### RECORDS TO USE
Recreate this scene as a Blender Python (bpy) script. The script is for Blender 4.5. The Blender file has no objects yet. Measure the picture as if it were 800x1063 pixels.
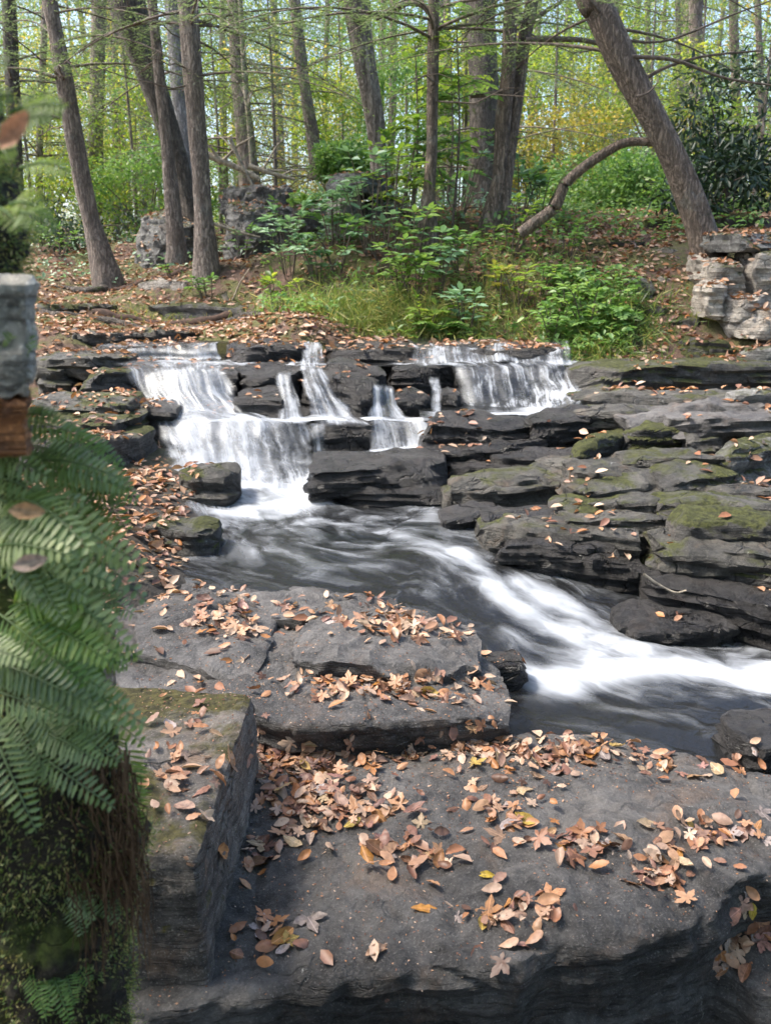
import bpy, bmesh, math, random
import numpy as np
from mathutils import Vector, Matrix, noise
from mathutils.bvhtree import BVHTree
R = math.radians
rng = random.Random(7)
nr = np.random.default_rng(11)
scene = bpy.context.scene
COL = scene.collection

# ------------------------------------------------------------------ camera frame (photo pixels 800 x 1063)
EYE = 1.4
F = 900.0
PITCH = R(15.6)
CP, SP = math.cos(PITCH), math.sin(PITCH)

def ray(px, py):
    a, b = (px - 400.0) / F, (531.5 - py) / F
    return Vector((a, CP + b * SP, -SP + b * CP))

def P(px, py, Y):
    d = ray(px, py)
    return Vector((0, 0, EYE)) + d * (Y / d.y)

def G(px, py, z):
    d = ray(px, py)
    return Vector((0, 0, EYE)) + d * ((z - EYE) / d.z)

def Yof(py, z):
    return G(400, py, z).y

def proj(p):
    v = Vector(p) - Vector((0, 0, EYE))
    dep = v.y * CP - v.z * SP
    up = v.y * SP + v.z * CP
    return 400 + F * v.x / dep, 531.5 - F * up / dep

# ------------------------------------------------------------------ object helpers
def tag(o, label=None, cat=None, group=None, kind=None):
    if label: o['label'] = label
    if cat: o['category'] = cat
    if group: o['group'] = group
    if kind: o['kind'] = kind
    return o

def empty(name, loc, label=None, cat=None, group=None):
    o = bpy.data.objects.new(name, None)
    o.location = loc
    o.empty_display_size = 0.1
    COL.objects.link(o)
    return tag(o, label, cat, group)

def link(name, me, parent=None, mat=None, loc=None):
    """mesh in world coordinates -> object whose origin sits at loc"""
    if mat is not None and len(me.materials) == 0:
        me.materials.append(mat)
    o = bpy.data.objects.new(name, me)
    if loc is not None:
        me.transform(Matrix.Translation(-Vector(loc)))
        o.location = loc
    COL.objects.link(o)
    if parent is not None:
        o.parent = parent
        if loc is not None:
            o.location = Vector(loc) - parent.location
        else:
            me.transform(Matrix.Translation(-parent.location))
    return o

def mesh_np(name, co, faces_flat, nper, smooth=True, attrs=None, uv=None):
    """fast mesh: co (N,3); faces_flat (M,nper) all the same size"""
    me = bpy.data.meshes.new(name)
    co = np.ascontiguousarray(co, dtype=np.float32)
    f = np.ascontiguousarray(faces_flat, dtype=np.int32).reshape(-1, nper)
    me.vertices.add(len(co)); me.vertices.foreach_set('co', co.ravel())
    me.loops.add(f.size); me.loops.foreach_set('vertex_index', f.ravel())
    me.polygons.add(len(f))
    me.polygons.foreach_set('loop_start', np.arange(0, f.size, nper, dtype=np.int32))
    me.polygons.foreach_set('loop_total', np.full(len(f), nper, dtype=np.int32))
    me.update(calc_edges=True)
    if smooth: me.polygons.foreach_set('use_smooth', np.ones(len(f), dtype=bool))
    if uv is not None:
        l = me.uv_layers.new(name='UVMap')
        l.data.foreach_set('uv', np.asarray(uv, dtype=np.float32)[f.ravel()].ravel())
    for k, v in (attrs or {}).items():
        a = me.attributes.new(k, 'FLOAT', 'POINT')
        a.data.foreach_set('value', np.asarray(v, dtype=np.float32).ravel())
    return me

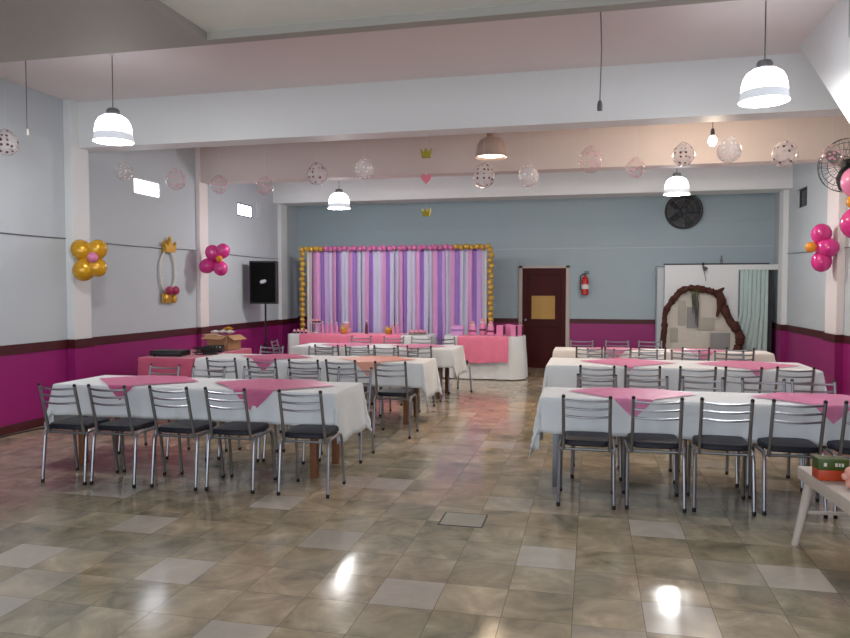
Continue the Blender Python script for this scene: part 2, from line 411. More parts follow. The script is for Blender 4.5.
# small high windows of the side walls
def high_window(n, X, sgn, y0, y1, z0, z1, lit, label):
    xo = X + sgn*0.10; a, b = sorted((xo-.02, xo+.02)); f = .022
    w = struct(MB().box(a, b, y0, y1, z0, z0+f).box(a, b, y0, y1, z1-f, z1).box(a, b, y0, y0+f, z0, z1).box(a, b, y1-f, y1, z0, z1).build('window_%d' % n, 'white_paint' if n == 1 else 'dark_grey', smooth=False), label)
    MB().box(xo-.005, xo+.005, y0+.01, y1-.01, z0+.01, z1-.01).build('pane', 'daylight_pane' if lit else 'dark_pane', w, smooth=False)
    return w
high_window(1, XL, -0.2, 9.15, 9.80, 3.00, 3.24, True, 'small bright window high on left wall')
w2 = high_window(2, XL, -0.2, 12.25, 12.85, 3.00, 3.24, True, 'small bright window with dark frame high on left wall')
w3 = high_window(3, XR, 0.6, 12.9, 13.5, 3.00, 3.32, False, 'small dark window high on right wall')
# grey patch panel next to window 2
tag(MB().box(XL, XL+.03, 13.0, 13.25, 3.02, 3.32, .004).build('wall_panel', 'wall_paint'), 'pale blank cover plate beside dark-framed bright window on left wall', 'cover plate')

# ceiling, beams, columns
struct(MB().box(XL, XR, 4.82, YB, ZC, ZC+.15).build('ceiling', 'pink_white_paint', smooth=False), 'pinkish white ceiling between beams')
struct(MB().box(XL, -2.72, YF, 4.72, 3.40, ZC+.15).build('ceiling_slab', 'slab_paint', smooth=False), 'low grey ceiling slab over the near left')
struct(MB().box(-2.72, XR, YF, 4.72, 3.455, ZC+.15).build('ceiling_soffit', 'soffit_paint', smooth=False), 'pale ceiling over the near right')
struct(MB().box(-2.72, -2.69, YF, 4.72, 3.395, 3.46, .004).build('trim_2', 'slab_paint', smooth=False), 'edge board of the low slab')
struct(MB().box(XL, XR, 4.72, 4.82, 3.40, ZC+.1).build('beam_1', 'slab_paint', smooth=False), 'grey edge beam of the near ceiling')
struct(MB().box(XL, XR, 7.90, 8.20, ZB, ZC+.1).build('beam_2', 'white_paint', smooth=False), 'wide white beam across the hall')
struct(MB().box(XL, XR, 10.85, 11.15, ZB, ZC+.1).build('beam_3', 'cream_paint', smooth=False), 'pinkish cream beam across the hall')
struct(MB().box(XL, XR, 13.80, 14.40, ZB, ZC+.1).build('beam_4', 'white_paint', smooth=False), 'white beam before the back wall')
n = 1
for X, s, rows in ((XL, 1, ((7.76, 8.08, 'white_paint', .11), (10.81, 11.08, 'pink_white_paint', .07), (14.0, 14.3, 'white_paint', .08))),
                   (XR, -1, ((7.76, 8.2, 'white_paint', .11), (11.0, 11.5, 'pink_white_paint', .10), (14.0, 14.3, 'white_paint', .09)))):
    for y0, y1, m, p in rows:
        x0, x1 = sorted((X, X+s*p))
        c = struct(MB().box(x0, x1, y0, y1, 1.0, ZC, .008).build('column_%d' % n, m, smooth=False), 'wall column carrying a ceiling beam'); n += 1
        x0, x1 = sorted((X, X+s*(p+.012)))
        MB().box(x0, x1, y0-.012, y1+.012, 0, .90).build('dado', 'magenta_paint', c, smooth=False)
        x0, x1 = sorted((X, X+s*(p+.02)))
        MB().box(x0, x1, y0-.02, y1+.02, .89, 1.0).build('dado_band', 'maroon_paint', c, smooth=False)
# boxed-in staircase descending towards the camera on the right
st = MB().prism([(7.68, 3.97), (6.28, 2.95), (2.30, 0.02), (2.02, 0.02), (2.02, 0.18), (6.3, 3.60), (6.3, 3.97)], 'x', 1.93, XR)
struct(st.build('staircase', 'white_paint', smooth=False), 'white sloping underside of boxed-in staircase at upper right')

# wires along the walls
def wire(name, pts, r, m, label, cat='cable'):
    return tag(MB().tube(pts, r, 6).build(name, m), label, cat)
def sagline(a, b, sag, n=10):
    a, b = Vector(a), Vector(b); return [a.lerp(b, i/n) + Vector((0, 0, -sag*4*(i/n)*(1-i/n))) for i in range(n+1)]
wire('wall_cable', sagline((XL+.015, 4.5, 2.29), (XL+.015, 7.75, 2.26), .02), .007, 'cable_grey', 'grey cable running along left wall before the first white column')
wire('wall_cable', sagline((XL+.015, 8.2, 2.25), (XL+.015, 10.8, 2.28), .015), .006, 'cable_grey', 'grey cable on left wall behind gold balloon cluster and oval mirror')
wire('wall_cable', sagline((XL+.015, 11.25, 2.27), (XL+.015, 14.0, 2.27), .015), .006, 'cable_grey', 'grey cable on left wall above the black loudspeaker')
wire('wall_cable', sagline((XR-.015, 11.5, 2.22), (XR-.015, 14.0, 2.27), .01), .006, 'cable_grey', 'grey cable on right wall beneath the small dark window')
wire('wall_cable', sagline((XR-.015, 8.2, 2.18), (XR-.015, 11.0, 2.2), .01), .006, 'cable_grey', 'grey cable on right wall below the wall fan')
wire('floor_cable', [(XL+.08, 6.2, .008), (XL+.12, 6.9, .008), (XL+.22, 7.4, .008), (XL+.5, 7.6, .008), (XL+.9, 7.55, .008)], .007, 'black_plastic', 'thin dark cable lying on floor along the left skirting board')

# ================================================================ LAMPS
def point(name, loc, power, color, r, parent=None):
    l = D.lights.new(name, 'POINT'); l.energy = power; l.color = color; l.shadow_soft_size = r
    o = D.objects.new(name, l); COL.objects.link(o); o.location = loc
    if parent: o.parent = parent
    return o
def pendant(x, y, z, ztop, label, lit=True, color=(1, .985, .96), power=LAMP_W, group='white pendant lamps', wide=1.0):
    # z: bottom of shade
    t = thing('pendant_lamp', label, 'lamp', (x, y, z), 0, group)
    MB().tube([(0, 0, .31), (0, 0, ztop-z)], .005, 6).build('cord', 'cable_grey', t)
    MB().lathe([(0, .33), (.02, .33), (.05, .32), (.062, .30), (.062, .255), (.058, .245), (0, .245)], seg=20).build('socket_cap', 'grey_metal' if lit else 'lamp_off_shade', t)
    MB().lathe([(0, ztop-z), (.05, ztop-z), (.045, ztop-z-.03), (.008, ztop-z-.045), (0, ztop-z-.045)], seg=18).build('ceiling_rose', 'white_plastic', t)
    prof = [(.055, .262), (.095, .25), (.135, .222), (.160, .18), (.172, .13), (.177, .075)]
    rim = [(.1775, .075), (.182, .03), (.193, .0), (.190, -.002), (.178, .03), (.172, .075)]
    inner = [(.172, .075), (.167, .128), (.155, .175), (.130, .216), (.092, .244), (.055, .255)]
    prof, rim, inner = [[(a*wide, b) for a, b in q] for q in (prof, rim, inner)]
    if lit:
        MB().lathe(prof + inner[::1], seg=32).build('lamp_shade', 'shade_glow', t)
        MB().lathe(rim, seg=32).build('shade_rim', 'shade_rim', t)
        MB().ball((0, 0, .12), .045, seg=12).build('bulb', 'bulb_glow', t)
        point('lamp_light', (0, 0, -.03), power, color, .09, t)
    else:
        MB().lathe(prof + rim[:3] + rim[3:] + inner, seg=32).build('lamp_shade', 'lamp_off_shade', t)
        MB().lathe([(0, .022), (.177, .022), (.177, .03), (0, .03)], seg=32).build('diffuser', 'lamp_glow_warm', t)
        l = D.lights.new('lamp_light', 'SPOT'); l.energy = power; l.color = color; l.shadow_soft_size = .1; l.spot_size = radians(150); l.spot_blend = .5
        o = D.objects.new('lamp_light', l); COL.objects.link(o); o.location = (0, 0, .01); o.parent = t
    return t
pendant(-4.62, 6.3, 3.085, ZC, 'glowing white bell pendant lamp hanging at upper left near the grey ceiling slab')
pendant(1.33, 6.3, 3.13, ZC, 'largest glowing white bell pendant lamp, hanging beside the sloping staircase')
pendant(-4.18, 11.6, 3.00, ZC, 'small glowing pendant lamp hanging above the left end of the streamer backdrop', power=LAMP_W*1.7)
pendant(1.24, 11.6, 3.075, ZC, 'small glowing pendant lamp hanging in front of the round exhaust fan', power=LAMP_W*1.6)
pendant(-1.30, 9.45, 3.355, ZC, 'taupe metal bell pendant lamp with dim warm light, hanging in the middle', lit=False, wide=1.10, color=(1, .76, .52), power=LAMP_W*3.2)
t = thing('bare_bulb', 'bare glowing bulb on a cord, hanging beside a milky balloon', 'lamp', (1.42, 9.45, 3.44))
MB().tube([(0, 0, .10), (0, 0, ZC-3.44)], .005, 6).build('cord', 'cable_grey', t)
MB().lathe([(0, .15), (.018, .15), (.024, .12), (.024, .06), (0, .06)], seg=14).build('lamp_socket', 'dark_grey', t)
MB().lathe([(0, -.06), (.03, -.052), (.048, -.025), (.052, 0), (.045, .03), (.025, .06), (.02, .075), (0, .075)], seg=18).build('bulb', 'bulb_glow', t)
point('bulb_light', (0, 0, -.14), LAMP_W*.9, (1, .84, .64), .06, t)
t = thing('empty_lamp_socket', 'empty lamp socket on a long thin cord, right of middle before the wide beam', 'lamp cord', (0.05, 6.3, 3.13))
MB().tube([(0, 0, .06), (0.01, 0, .5), (0, 0, ZC-3.13)], .0045, 6).build('cord', 'cable_grey', t)
MB().lathe([(0, .08), (.014, .08), (.022, .05), (.022, 0), (0, 0)], seg=14).build('lamp_socket', 'grey_metal', t)
t = thing('empty_lamp_socket', 'thin bare lamp cord hanging at far left before the left wall', 'lamp cord', (-5.62, 6.3, 3.2))
MB().tube([(0, 0, .04), (0, 0, ZC-3.2)], .0045, 6).build('cord', 'cable_grey', t)
MB().lathe([(0, .06), (.01, .06), (.015, .04), (.015, 0), (0, 0)], seg=12).build('lamp_socket', 'white_plastic', t)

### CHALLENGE
Which lines contain "near"? Show each of them.

### CORRECT OUTPUT
struct(MB().box(XL, -2.72, YF, 4.72, 3.40, ZC+.15).build('ceiling_slab', 'slab_paint', smooth=False), 'low grey ceiling slab over the near left')
struct(MB().box(-2.72, XR, YF, 4.72, 3.455, ZC+.15).build('ceiling_soffit', 'soffit_paint', smooth=False), 'pale ceiling over the near right')
struct(MB().box(XL, XR, 4.72, 4.82, 3.40, ZC+.1).build('beam_1', 'slab_paint', smooth=False), 'grey edge beam of the near ceiling')
pendant(-4.62, 6.3, 3.085, ZC, 'glowing white bell pendant lamp hanging at upper left near the grey ceiling slab')